_OBJECTIVE_
Wherever the word "scene" appears in a line, extract that line.

# start of SOURCE DATA

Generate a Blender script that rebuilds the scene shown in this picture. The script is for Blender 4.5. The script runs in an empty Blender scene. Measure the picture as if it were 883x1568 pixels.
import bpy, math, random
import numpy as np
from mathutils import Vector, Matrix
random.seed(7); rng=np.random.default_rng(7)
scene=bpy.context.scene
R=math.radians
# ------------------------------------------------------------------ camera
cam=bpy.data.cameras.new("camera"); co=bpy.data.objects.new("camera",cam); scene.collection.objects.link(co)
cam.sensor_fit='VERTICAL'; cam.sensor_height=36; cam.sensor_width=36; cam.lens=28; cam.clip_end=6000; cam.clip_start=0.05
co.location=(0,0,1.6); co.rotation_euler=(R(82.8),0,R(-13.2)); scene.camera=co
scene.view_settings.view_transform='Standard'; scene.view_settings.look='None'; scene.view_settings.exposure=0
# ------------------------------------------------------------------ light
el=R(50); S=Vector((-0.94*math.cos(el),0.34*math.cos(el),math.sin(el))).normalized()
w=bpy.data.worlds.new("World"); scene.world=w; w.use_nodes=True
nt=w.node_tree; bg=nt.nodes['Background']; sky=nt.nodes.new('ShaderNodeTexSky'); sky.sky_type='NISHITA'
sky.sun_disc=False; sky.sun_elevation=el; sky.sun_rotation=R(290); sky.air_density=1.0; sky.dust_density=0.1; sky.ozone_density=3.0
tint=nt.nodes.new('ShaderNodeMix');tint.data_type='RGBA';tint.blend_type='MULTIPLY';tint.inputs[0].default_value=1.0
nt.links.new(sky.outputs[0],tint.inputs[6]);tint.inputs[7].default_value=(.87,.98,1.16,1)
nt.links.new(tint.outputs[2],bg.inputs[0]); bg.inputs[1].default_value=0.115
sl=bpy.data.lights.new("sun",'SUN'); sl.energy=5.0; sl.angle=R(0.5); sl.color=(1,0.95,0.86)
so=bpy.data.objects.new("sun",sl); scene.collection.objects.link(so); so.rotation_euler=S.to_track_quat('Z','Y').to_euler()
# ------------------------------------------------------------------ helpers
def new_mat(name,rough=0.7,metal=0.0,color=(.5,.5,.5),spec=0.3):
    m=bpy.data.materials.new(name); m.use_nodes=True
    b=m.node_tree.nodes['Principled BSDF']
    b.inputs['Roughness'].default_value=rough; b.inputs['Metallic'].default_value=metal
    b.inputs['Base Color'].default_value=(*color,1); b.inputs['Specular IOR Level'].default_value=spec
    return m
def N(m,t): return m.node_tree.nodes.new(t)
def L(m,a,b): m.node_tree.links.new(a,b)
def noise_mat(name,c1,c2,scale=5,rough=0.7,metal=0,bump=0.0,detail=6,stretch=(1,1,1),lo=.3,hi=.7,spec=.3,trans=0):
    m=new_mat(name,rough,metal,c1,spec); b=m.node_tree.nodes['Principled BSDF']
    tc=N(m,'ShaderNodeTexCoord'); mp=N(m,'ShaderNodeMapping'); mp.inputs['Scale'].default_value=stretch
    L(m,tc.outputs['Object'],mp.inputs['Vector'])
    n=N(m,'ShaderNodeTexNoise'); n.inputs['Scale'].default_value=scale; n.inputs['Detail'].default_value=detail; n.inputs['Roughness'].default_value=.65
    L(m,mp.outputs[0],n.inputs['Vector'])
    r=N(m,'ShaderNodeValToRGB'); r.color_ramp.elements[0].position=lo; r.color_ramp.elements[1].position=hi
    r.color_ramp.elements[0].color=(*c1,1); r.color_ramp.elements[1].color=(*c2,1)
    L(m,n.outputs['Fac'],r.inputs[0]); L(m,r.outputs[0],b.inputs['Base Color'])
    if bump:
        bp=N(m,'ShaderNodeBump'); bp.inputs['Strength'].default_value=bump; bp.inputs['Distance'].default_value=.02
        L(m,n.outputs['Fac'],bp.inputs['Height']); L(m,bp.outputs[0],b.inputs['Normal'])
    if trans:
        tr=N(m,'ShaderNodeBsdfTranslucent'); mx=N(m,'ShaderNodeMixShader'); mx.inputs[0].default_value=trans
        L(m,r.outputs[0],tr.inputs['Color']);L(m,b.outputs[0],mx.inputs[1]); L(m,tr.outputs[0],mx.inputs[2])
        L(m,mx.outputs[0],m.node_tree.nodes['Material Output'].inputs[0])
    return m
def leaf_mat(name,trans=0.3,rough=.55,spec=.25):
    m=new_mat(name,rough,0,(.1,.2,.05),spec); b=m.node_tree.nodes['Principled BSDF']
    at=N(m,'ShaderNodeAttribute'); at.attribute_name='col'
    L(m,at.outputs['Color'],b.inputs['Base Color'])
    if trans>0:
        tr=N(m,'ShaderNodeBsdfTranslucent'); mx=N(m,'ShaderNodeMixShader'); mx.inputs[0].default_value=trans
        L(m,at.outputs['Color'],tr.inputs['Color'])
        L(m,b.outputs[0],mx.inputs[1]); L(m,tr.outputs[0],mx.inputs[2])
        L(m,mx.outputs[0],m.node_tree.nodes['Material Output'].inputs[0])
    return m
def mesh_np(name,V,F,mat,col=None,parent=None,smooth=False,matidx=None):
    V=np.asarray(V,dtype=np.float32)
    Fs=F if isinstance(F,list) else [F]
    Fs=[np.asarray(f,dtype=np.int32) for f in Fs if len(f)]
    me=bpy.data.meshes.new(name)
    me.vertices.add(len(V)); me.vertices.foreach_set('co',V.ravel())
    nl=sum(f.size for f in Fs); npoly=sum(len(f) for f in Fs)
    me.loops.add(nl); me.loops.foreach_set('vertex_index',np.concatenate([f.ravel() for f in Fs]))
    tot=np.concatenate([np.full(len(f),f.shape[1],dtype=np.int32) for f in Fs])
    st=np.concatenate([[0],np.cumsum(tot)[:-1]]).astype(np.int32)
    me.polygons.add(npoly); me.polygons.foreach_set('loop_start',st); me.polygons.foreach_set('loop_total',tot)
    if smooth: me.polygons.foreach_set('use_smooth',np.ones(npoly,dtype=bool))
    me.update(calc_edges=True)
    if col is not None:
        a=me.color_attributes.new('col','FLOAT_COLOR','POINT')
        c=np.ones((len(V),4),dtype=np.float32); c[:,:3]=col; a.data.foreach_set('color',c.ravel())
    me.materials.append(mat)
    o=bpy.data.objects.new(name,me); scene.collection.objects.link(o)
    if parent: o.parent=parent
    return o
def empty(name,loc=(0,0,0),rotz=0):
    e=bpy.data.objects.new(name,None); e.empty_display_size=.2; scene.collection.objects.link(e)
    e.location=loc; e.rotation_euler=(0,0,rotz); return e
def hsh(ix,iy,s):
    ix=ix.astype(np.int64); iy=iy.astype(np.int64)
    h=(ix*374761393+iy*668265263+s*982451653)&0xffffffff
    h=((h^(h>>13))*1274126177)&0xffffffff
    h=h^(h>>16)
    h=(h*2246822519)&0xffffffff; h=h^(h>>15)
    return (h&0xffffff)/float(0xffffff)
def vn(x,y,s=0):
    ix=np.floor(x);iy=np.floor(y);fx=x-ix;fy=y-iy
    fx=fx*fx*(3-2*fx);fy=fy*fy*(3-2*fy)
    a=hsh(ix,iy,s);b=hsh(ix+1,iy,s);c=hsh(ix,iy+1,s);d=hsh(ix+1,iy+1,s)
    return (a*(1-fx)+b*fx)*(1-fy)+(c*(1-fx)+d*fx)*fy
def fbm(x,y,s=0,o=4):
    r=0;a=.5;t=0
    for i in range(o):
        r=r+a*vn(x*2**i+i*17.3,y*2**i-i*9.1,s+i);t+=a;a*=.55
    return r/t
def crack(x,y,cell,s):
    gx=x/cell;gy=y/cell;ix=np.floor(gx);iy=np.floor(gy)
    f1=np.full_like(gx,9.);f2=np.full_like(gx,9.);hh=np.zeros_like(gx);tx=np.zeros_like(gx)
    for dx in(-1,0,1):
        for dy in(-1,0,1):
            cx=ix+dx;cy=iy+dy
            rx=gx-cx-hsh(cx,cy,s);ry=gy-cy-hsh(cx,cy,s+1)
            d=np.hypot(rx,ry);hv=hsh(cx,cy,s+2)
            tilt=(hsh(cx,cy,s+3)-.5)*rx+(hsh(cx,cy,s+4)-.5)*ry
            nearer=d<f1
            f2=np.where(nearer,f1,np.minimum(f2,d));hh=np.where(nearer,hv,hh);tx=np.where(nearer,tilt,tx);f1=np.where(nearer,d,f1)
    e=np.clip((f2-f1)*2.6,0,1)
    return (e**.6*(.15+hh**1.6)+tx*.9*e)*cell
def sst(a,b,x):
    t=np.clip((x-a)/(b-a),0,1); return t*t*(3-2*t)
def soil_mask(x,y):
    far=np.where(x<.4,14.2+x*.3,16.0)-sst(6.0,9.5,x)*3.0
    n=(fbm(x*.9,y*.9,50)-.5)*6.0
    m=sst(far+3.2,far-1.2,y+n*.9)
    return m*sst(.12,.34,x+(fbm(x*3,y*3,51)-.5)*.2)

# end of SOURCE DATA

_COMPLETE RESPONSE_
Generate a Blender script that rebuilds the scene shown in this picture. The script is for Blender 4.5. The script runs in an empty Blender scene. Measure the picture as if it were 883x1568 pixels.
scene=bpy.context.scene
cam=bpy.data.cameras.new("camera"); co=bpy.data.objects.new("camera",cam); scene.collection.objects.link(co)
co.location=(0,0,1.6); co.rotation_euler=(R(82.8),0,R(-13.2)); scene.camera=co
scene.view_settings.view_transform='Standard'; scene.view_settings.look='None'; scene.view_settings.exposure=0
w=bpy.data.worlds.new("World"); scene.world=w; w.use_nodes=True
so=bpy.data.objects.new("sun",sl); scene.collection.objects.link(so); so.rotation_euler=S.to_track_quat('Z','Y').to_euler()
    o=bpy.data.objects.new(name,me); scene.collection.objects.link(o)
    e=bpy.data.objects.new(name,None); e.empty_display_size=.2; scene.collection.objects.link(e)